Cody Wofsy, deputy director of the ACLU’s Immigrants’ Rights Project, called the ruling “a huge victory and will help protect the citizenship of all children born in the United States, as the Constitution intended.”
“We are fighting to ensure President Trump doesn’t trample on the citizenship rights of one single child,” added Wofsy, who argued the case.
Sen. Steve Daines, a Republican, told NOTUS he was “very disappointed” in the judge’s ruling. Sen. Markwayne Mullin said he “thought the Supreme Court already answered this question.”
“I think these district judges are overstepping their boundaries way too far on this one. The Supreme Court’s gonna eventually have to step in and slap ’em down,” Mullin added.

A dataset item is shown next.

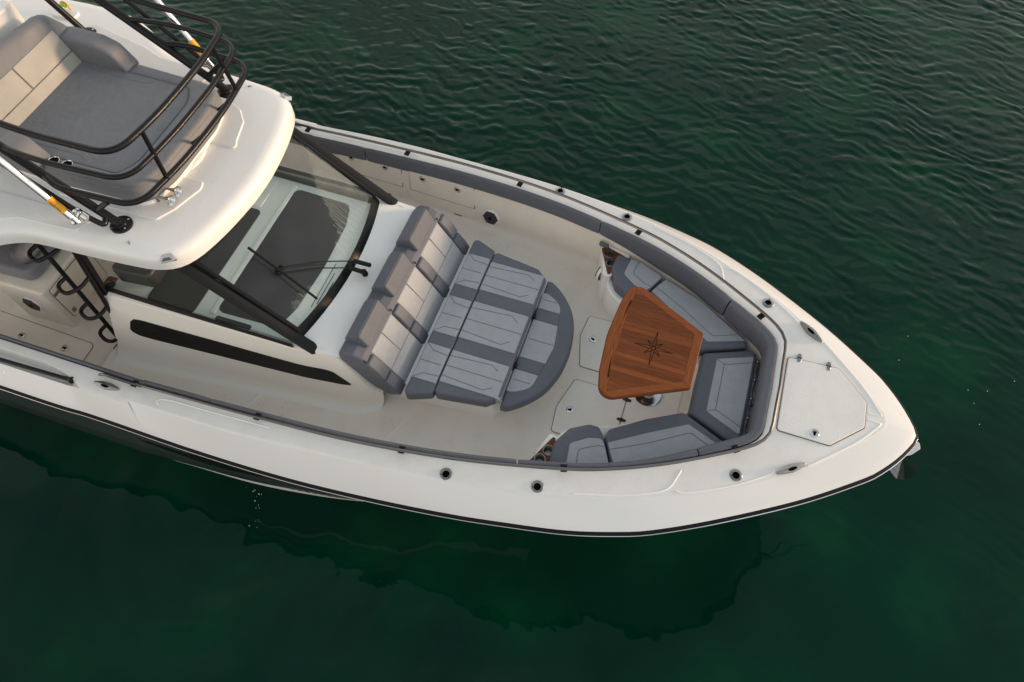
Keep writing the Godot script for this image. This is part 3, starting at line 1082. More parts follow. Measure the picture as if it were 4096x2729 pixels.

Sen. Dick Durbin, the ranking member of the Senate Judiciary Committee, told NOTUS that the ruling was “good news” and “long overdue.” Sen. Tim Kaine, a Democrat, called it the “right ruling.”
“I think the White House’s position is directly contrary to the plain language of the 14th Amendment,” Kaine told NOTUS.
Sen. Mark Kelly accused the president of wanting to “take our country backwards” by restricting birthright citizenship.
“People who are born in this country should be citizens,” Kelly said. “People, even beyond that, ‘Dreamers,’ should have a pathway to citizenship.”
This story has been updated with a statement from the White House.